Thursday, December 18, 2008

Bernard Madoff's "Giant Ponzi Scheme"

The Bernard Madoff saga continues to dominate the financial news headline. This 70-year old fellow has been running a "giant Ponzi scheme" (in his own words) for the past two decades. Loss to the investors could exceed $50B, largest financial fraud in history. Where were the auditors? Where was the SEC?

Ponzi scheme is a term named after Charles Ponzi, a financial con artist. But even Ponzi was not able to deceive people for so long. A Ponzi scheme is like robbing Peter to pay Paul. Investors are promised high return. So they gave the money to the fraudster. The fraudster pay the earlier investors with money gotten from the later investors. As long as money keeps pouring in, the scheme can continue. But if new investors do not come in, the music stops.

Madoff has aroused a lot of suspicion over the years. Today's Wall Street Journal profiled a guy by the name of Harry Markopolos who had been prodding the SEC to investigate Madoff for years. SEC basically ignored him.

Over the past several years, government regulatory agencies have become too cozy with the businesses they regulate. President Bush wants the government agencies to "serve" the industry, and be "business friendly". Republican ideology is "let business self regulate". What you end up with is "Robber Barons" style capitalism. Large business hire lobbyists to pass government policies that favor the big businesses and create barriers for competition. Small businesses and consumers are left in the dark.
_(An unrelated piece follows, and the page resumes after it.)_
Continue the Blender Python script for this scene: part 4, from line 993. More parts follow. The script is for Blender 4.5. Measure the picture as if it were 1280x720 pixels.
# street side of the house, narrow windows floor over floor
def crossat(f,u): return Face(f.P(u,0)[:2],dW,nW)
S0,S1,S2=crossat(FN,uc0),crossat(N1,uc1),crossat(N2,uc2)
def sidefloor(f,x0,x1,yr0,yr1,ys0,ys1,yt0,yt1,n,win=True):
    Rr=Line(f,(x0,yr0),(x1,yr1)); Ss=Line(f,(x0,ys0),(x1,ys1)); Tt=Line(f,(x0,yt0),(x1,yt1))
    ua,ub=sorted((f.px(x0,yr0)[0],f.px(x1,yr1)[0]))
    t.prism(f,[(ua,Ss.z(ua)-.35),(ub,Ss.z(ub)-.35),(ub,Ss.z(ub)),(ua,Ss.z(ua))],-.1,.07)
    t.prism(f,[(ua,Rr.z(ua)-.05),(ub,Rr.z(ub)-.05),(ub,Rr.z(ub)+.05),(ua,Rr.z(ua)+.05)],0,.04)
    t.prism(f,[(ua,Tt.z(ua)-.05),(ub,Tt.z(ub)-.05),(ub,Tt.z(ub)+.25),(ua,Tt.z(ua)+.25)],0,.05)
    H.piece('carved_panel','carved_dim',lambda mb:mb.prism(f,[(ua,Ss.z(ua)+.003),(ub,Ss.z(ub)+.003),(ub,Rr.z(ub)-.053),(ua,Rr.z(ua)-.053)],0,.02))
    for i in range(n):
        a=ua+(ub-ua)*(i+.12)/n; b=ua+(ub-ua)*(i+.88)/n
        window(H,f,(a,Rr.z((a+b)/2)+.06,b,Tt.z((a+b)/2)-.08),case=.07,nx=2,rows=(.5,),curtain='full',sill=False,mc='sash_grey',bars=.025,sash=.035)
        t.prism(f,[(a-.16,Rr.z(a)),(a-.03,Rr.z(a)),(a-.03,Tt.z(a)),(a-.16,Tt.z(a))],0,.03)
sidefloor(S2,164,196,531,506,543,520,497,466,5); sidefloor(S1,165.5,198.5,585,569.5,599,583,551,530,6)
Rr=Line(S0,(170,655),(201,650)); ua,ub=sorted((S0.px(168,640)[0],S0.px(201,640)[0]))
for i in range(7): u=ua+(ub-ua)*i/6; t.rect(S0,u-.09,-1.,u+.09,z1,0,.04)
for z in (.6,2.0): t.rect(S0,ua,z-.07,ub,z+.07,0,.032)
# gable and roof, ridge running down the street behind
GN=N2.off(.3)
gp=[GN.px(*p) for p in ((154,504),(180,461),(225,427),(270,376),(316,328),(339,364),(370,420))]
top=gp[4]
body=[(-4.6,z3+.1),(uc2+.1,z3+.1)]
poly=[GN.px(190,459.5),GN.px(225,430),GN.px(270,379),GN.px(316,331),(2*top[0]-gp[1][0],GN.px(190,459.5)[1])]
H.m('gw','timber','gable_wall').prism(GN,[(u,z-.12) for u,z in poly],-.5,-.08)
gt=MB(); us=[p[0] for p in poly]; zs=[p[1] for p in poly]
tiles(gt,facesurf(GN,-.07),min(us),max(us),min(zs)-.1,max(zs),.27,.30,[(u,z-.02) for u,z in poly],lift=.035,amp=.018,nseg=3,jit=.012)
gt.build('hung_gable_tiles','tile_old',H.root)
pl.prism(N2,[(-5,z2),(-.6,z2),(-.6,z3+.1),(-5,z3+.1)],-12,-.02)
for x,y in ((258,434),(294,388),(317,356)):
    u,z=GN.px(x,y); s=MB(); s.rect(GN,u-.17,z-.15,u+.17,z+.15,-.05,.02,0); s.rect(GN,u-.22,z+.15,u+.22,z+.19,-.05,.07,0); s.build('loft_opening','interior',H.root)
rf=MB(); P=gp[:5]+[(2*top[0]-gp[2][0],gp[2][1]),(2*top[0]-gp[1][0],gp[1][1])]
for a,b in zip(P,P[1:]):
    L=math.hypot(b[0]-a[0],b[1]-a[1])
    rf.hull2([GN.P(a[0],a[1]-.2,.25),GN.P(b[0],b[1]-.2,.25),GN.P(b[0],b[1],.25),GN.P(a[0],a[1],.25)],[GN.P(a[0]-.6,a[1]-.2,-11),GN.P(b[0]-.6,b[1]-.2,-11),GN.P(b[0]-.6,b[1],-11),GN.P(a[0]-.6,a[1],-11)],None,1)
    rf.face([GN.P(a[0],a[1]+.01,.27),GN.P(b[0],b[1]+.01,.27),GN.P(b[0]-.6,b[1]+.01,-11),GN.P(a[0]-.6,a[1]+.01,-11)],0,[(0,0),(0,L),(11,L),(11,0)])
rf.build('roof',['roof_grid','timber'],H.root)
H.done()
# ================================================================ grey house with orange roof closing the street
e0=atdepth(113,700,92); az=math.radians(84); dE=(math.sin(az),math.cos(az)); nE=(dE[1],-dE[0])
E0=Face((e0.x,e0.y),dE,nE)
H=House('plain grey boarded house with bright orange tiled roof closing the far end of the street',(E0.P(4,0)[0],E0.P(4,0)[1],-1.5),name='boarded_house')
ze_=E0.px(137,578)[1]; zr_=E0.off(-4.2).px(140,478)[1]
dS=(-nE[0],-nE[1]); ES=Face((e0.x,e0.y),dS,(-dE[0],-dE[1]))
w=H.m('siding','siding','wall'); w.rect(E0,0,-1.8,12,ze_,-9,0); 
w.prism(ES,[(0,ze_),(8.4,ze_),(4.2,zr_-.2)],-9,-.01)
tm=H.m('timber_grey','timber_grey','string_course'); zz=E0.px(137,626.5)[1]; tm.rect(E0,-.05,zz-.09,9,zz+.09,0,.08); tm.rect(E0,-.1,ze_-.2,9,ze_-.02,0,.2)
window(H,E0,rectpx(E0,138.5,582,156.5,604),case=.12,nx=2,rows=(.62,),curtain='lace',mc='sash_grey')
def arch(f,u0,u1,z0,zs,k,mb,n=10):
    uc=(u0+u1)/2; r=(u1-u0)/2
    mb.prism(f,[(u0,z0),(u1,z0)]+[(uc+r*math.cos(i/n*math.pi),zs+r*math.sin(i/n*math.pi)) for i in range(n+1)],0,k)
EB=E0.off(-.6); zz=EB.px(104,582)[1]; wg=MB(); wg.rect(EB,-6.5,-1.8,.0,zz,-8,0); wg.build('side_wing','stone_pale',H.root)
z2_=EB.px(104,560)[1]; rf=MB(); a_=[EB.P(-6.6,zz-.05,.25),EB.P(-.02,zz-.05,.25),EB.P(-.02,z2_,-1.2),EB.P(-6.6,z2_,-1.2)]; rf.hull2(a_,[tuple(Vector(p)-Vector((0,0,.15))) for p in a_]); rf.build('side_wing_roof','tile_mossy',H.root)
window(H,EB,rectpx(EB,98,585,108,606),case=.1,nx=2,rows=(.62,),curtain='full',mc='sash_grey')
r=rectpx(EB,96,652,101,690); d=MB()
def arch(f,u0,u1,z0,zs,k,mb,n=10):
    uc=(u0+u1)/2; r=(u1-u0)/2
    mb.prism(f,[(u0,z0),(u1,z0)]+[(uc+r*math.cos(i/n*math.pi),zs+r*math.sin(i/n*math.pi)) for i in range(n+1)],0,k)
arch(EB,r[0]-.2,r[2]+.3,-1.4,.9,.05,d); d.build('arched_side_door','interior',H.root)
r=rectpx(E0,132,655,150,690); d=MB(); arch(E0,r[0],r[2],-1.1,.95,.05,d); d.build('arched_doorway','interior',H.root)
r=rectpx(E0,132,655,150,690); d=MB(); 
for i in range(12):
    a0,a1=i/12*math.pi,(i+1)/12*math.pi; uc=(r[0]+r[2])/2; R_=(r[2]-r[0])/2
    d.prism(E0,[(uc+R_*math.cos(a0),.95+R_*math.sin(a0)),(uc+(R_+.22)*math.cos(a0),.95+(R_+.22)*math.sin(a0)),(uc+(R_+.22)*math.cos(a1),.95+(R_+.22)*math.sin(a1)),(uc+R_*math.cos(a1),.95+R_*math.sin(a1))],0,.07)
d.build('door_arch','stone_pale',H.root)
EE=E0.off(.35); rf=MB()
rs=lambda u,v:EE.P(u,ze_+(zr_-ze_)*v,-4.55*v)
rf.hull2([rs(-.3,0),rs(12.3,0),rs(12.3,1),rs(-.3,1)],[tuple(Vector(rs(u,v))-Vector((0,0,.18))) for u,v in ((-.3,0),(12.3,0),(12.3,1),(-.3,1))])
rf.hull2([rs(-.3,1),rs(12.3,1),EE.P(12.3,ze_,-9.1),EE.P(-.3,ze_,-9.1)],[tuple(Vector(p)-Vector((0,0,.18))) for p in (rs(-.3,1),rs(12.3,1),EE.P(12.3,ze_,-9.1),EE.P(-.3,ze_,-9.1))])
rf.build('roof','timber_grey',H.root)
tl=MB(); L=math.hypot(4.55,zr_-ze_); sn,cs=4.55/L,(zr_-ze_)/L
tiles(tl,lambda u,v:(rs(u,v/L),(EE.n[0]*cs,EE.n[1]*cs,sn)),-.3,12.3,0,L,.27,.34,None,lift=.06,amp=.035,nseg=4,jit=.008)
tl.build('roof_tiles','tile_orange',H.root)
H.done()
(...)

I doubt there will be any significant change even under Obama. There are just too many vested interests out there. It would be enormously hard to overcome them. The American public is stupid , and can be easily misled by these big interest groups who control the media and the propaganda machines. If Obama wants to change all that, he will be slandered and demonized, and then rendered completely ineffective. I think Obama understands that. If he really wants to do something good for America, he should make small incremental changes. Gradualism is the key. Don't step on too many toes. I hope he is smart enough. He does not want to end up like JFK, right?